Israel Knows It's Losing the Peace Narrative
“What happened in Gaza from March 2025 to August 2025, even according to the Israeli government, was a very big mistake.”
When I put it to Gidi Grinstein that Israel is winning the military war but losing the reputation battle, he didn’t flinch. “It’s a fact of life,” he said. But what followed wasn’t a media critique or a complaint about antisemitism on campuses, rather a more uncomfortable discussion about strategy, and who’s responsible for it.
Gidi was the secretary of Israel’s negotiating delegation at Camp David, the youngest person in the room at the 2000 Summit, and spent seven years inside the machinery of the peace process. In my mind, he has earned the right to say uncomfortable things on this subject. Today, he runs Tikkun Olam Makers, a global initiative co-designing affordable prosthetics with people with disabilities — including a collaborative community in Ramallah. So he is not someone who speaks abstractly about coexistence.

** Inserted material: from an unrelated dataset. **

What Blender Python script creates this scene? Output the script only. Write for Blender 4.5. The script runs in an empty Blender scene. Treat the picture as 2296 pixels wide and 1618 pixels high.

“In the words ‘peace process’,” he told me, “the word process is more important than peace.” His argument is that Israel has to present itself as a party seeking peace; not because it guarantees an agreement, but because without that posture, you lose the political conditions that make any agreement possible. Fighting a war while refusing to articulate what you’re fighting toward is a losing position diplomatically - even when you’re winning militarily.
I pushed back. “Support for Israel and support for the IDF were way low even in the days after October 7,” I said. “It didn’t have to go until March 2025.” Did the decisions of the subsequent months really move the needle that much, or was the collapse baked in from the very early days of the war in Gaza?